La scelta della Corte Costituzionale

Nello specifico, la Corte Costituzionale ha stabilito che la funzione del «cognome comune» − come cognome d’uso senza valenza anagrafica − non determini alcuna violazione dei diritti al nome, all’identità e alla dignità personale. La disposizione di cui all’articolo 3 del D.lgs. n. 5 del 2017 deve pertanto ritenersi legittima, nell’ipotesi in cui prevede che la scelta del «cognome comune» non modifica la scheda anagrafica individuale, nella quale rimane il cognome precedente alla costituzione dell’unione.  Qualora la scelta voglia assumere un carattere ufficiale, il cognome deve essere iscritto negli atti dello stato civile, ai sensi dell’articolo 63, primo comma, lettera g-sexies, del DPR n. 396 del 2000.

L’adeguamento al decreto Cirinnà

La Corte ha ritenuto, inoltre, che ciò realizzi il coerente sviluppo dei principi posti dalla legge delega n. 76 del 2016, attraverso l’adeguamento delle disposizioni dell’ordinamento dello stato civile alle previsioni della legge sulle unioni civili, e in particolare a quella del suo comma 10.

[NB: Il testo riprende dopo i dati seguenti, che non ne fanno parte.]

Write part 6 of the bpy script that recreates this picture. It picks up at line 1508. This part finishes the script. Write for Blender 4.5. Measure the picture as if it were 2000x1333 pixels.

Da ciò consegue la legittimità dell’annullamento delle modifiche anagrafiche intervenute prima dell’adozione del D.lgs. n. 5 del 2017. La dichiarata transitorietà del DPCM n. 44 del 2016 e la brevità del suo orizzonte temporale portano ad escludere che le novità introdotte da tale fonte di rango secondario abbiano determinato l’emersione e il consolidamento di un nuovo tratto identificativo della persona.